Once power became concentrated in a few studios, female representation declined sharply, according to Amaral. “As the studio system lasted, more and more movies were being produced by fewer and fewer players, and these fewer players had more control over everything,” he said. Women received fewer jobs, since male producers hired male directors and male writers.

“There is a connection between increased concentration of power and decreased participation of women.”

Exactly how the studio system foundered is a complicated question, but it’s generally agreed that there were two especially pivotal events that contributed to its downfall. The first was a 1943 lawsuit brought by actress Olivia de Havilland against Warner Bros., seeking to be released from her contract.
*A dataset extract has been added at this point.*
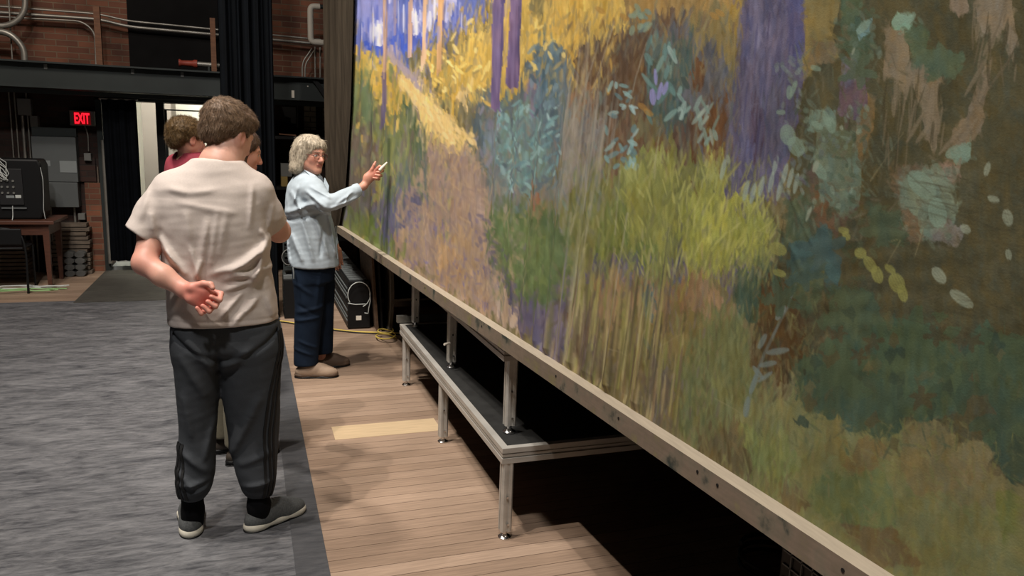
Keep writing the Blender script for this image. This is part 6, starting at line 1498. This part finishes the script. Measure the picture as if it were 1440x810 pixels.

Bette Davis had mounted a similar legal challenge against Warner Bros. in 1937 and lost. But de Havilland prevailed, resulting in what is still colloquially known as the De Havilland Law in California (Labor Code Section 2855). Although the actress was essentially blacklisted by the studios in revenge for a couple of years, her sister and fellow actress Joan Fontaine once remarked, “Hollywood owes Olivia a great deal.”
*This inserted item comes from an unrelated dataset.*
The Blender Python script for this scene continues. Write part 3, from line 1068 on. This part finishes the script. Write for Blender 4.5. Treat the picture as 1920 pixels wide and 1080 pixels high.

Just six years later, the US federal government brought an antitrust lawsuit, known as the Paramount case, arguing that studios shouldn’t be able to both produce and distribute their films and own the theaters in which they were shown. The studios ultimately lost that case when the US Supreme Court ruled against them in May 1948. And once Howard Hughes, who owned a controlling interest in RKO (one of the smaller studios), entered into a consent decree with the federal government to separate the production/distribution and exhibition facets of RKO’s business, the other studios’ counter-arguments fell apart.

“When the studio systems was forced to de-integrate to some extent, many movie stars became producers and directors, and I think that opened the door to greater diversity,” said Amaral. “The legal changes took power away from a handful of men and gave more people the power to start changing the industry.”

He cites the 1980 film 9 to 5 as an example, arguing that it likely would not have been made without Jane Fonda’s star power clout at the time. (Fonda had recently formed her own production company.) In short, “There is a connection between increased concentration of power and decreased participation of women,” said Amaral, adding that the same holds true, a hundredfold, for racial diversity in the film industry.

DOI: PLOS One, 2020. 10.1371/journal.pone.0229662  (About DOIs).